Iddis is the Stavanger term for labels on cans. In the local dialect, the word label became ¨iddikett¨, which was later simplified to iddis. The two museums Norwegian Canning Museum and Norwegian Printing Museum share a common industrial history, as it was precisely the need for colourful labels and packaging for the growing canning industry that laid the foundation for the strong printing industry in Stavanger.
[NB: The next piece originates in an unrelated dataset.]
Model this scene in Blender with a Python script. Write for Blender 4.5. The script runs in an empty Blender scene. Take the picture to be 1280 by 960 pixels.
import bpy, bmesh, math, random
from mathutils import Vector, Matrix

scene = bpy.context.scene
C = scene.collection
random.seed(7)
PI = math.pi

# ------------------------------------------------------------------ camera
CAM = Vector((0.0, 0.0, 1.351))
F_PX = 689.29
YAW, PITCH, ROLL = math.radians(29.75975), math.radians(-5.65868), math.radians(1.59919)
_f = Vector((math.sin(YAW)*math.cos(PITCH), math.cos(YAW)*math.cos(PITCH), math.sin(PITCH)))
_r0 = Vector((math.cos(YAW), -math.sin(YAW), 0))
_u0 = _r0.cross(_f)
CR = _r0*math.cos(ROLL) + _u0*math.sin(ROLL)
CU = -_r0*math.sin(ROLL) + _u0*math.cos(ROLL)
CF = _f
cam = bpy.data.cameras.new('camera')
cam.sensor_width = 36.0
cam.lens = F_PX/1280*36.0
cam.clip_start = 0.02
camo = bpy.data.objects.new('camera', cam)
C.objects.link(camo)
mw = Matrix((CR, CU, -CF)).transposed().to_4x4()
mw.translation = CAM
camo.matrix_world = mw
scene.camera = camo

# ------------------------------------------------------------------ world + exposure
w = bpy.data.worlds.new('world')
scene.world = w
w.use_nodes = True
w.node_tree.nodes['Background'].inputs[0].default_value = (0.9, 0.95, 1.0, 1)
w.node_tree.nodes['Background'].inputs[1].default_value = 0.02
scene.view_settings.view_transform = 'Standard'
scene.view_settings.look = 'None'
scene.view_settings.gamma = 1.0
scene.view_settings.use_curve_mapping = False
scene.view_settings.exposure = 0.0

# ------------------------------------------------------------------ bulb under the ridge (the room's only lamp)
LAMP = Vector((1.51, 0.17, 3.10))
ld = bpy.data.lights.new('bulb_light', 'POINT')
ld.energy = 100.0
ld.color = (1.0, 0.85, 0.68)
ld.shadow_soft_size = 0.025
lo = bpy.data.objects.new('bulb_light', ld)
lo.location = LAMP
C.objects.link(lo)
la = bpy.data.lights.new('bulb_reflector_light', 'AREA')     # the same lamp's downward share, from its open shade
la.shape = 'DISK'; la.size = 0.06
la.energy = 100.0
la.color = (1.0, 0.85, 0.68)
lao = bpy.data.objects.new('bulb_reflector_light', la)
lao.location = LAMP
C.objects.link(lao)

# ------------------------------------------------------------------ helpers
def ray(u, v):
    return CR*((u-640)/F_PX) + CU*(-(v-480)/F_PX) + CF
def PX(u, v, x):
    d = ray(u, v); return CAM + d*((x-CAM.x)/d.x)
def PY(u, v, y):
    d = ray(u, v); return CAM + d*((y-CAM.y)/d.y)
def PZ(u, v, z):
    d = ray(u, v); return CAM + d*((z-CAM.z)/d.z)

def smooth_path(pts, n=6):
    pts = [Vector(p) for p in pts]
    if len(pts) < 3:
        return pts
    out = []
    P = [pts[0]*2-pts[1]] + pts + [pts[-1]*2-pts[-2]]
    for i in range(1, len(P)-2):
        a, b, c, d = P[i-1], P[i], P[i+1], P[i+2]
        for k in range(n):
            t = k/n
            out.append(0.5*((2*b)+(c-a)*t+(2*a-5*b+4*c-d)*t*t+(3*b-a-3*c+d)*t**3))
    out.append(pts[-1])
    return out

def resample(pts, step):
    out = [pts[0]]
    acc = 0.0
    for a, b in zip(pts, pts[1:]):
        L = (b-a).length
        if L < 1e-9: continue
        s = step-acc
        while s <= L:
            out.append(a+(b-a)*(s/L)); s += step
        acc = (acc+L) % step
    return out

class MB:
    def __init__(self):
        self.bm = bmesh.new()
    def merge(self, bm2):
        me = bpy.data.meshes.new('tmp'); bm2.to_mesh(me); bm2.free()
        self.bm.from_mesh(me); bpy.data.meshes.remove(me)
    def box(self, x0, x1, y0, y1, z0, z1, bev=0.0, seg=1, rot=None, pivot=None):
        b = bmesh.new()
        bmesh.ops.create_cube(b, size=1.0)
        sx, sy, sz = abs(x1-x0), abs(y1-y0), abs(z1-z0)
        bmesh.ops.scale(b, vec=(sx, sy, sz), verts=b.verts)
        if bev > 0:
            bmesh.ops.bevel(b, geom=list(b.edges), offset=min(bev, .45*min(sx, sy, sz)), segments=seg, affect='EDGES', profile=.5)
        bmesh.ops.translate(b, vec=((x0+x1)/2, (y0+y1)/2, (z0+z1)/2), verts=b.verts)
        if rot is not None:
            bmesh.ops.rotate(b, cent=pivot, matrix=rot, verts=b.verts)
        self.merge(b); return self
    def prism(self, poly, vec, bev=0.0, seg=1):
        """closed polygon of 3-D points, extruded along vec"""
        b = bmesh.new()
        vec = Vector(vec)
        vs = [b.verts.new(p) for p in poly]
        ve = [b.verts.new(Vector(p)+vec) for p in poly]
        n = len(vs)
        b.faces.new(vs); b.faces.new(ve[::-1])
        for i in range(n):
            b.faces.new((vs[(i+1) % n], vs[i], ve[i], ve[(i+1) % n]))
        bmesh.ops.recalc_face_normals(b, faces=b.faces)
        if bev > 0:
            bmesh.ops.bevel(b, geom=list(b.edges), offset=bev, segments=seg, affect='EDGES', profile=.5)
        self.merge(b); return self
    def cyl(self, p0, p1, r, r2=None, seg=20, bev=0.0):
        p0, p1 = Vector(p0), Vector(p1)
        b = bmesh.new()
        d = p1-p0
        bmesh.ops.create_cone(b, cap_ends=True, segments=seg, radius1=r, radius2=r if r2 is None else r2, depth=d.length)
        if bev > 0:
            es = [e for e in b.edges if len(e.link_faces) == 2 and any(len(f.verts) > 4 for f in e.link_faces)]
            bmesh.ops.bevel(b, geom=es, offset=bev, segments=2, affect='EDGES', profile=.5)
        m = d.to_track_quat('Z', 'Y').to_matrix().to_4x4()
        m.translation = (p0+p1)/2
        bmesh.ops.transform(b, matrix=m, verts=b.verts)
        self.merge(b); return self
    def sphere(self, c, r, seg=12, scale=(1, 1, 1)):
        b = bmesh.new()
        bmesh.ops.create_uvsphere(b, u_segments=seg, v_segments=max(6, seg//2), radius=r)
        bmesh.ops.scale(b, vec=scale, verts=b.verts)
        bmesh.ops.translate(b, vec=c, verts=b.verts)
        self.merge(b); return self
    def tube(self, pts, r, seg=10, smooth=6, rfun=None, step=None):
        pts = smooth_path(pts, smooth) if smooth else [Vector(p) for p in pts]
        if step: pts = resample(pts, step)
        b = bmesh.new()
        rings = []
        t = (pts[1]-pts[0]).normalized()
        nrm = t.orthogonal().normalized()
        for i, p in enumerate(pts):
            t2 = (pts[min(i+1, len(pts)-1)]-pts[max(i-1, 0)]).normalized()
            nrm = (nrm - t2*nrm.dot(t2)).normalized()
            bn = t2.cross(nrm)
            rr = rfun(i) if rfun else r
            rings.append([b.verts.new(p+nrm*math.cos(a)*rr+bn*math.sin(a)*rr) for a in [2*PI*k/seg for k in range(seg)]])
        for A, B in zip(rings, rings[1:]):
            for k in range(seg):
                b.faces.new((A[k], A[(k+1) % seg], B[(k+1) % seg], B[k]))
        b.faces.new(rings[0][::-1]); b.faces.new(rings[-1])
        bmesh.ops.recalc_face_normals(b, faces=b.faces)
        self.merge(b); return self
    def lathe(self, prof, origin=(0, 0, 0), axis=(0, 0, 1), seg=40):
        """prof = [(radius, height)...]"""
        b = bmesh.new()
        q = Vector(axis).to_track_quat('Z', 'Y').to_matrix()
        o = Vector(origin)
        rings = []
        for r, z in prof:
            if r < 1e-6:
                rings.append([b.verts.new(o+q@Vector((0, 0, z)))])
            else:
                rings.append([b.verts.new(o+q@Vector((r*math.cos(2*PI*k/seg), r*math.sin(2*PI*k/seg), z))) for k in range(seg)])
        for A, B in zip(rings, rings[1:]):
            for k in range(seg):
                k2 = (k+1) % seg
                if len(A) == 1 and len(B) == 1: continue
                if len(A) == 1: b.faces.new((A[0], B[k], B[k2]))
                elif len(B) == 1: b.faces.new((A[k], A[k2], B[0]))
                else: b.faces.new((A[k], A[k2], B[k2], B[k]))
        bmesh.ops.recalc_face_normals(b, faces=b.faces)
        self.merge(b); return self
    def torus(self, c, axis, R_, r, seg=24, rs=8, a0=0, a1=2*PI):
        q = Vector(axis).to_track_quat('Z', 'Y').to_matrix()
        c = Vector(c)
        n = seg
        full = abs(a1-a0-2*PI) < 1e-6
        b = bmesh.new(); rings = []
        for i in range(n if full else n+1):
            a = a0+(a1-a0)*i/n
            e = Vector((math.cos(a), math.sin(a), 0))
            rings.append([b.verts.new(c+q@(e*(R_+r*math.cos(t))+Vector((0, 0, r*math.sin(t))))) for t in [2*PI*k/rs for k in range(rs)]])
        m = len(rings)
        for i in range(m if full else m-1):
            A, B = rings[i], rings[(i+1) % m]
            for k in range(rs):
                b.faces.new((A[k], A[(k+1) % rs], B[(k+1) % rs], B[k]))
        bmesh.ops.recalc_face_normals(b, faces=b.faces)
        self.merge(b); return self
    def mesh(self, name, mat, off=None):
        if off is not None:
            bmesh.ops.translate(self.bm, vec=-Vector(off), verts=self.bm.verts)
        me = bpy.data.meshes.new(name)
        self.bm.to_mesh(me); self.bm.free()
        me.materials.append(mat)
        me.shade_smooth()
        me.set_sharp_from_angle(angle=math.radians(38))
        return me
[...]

IDDIS Norwegian Printing Museum and Norwegian Canning Museum consist of an old canning factory and a new building. In the old factory, Stavanger's important canning industry and the people who made it great are central. In the new building, there are exhibitions about the city's printing industry and the importance of printing for society. In the Print Shop, you can experience how a print was created in the old days, with, among others, hand setting, old printing presses and bookbinding.

No 90

Next to the old canning factory, in Øvre Strandgate No 90, you will find the house with so many names: Arbeiderboligen, Thilohuset and Enkesetet. The house was built in 1836 and shows interiors from 1920 and 1960. The house is open daily during the summer season, by appointment and on special occasions during the autumn and winter seasons.

IDDIS Café & Brasserie

In the museum cafe IDDIS Café & Brasserie you can enjoy a delicious meal, a cup of coffee or another drink in historic surroundings. Surrounded by the two museum buildings, the outdoor terrace is one of Stavanger's cosiest and invites you to have a glass or two.


At IDDIS you can experience the old crafts, and throughout the year the smoke oven in the old canning factory is lit and you can taste freshly smoked sprats. There are regular activities and demonstrations in the print shop, and in the family workshop Petit you can try some of the old techniques yourself.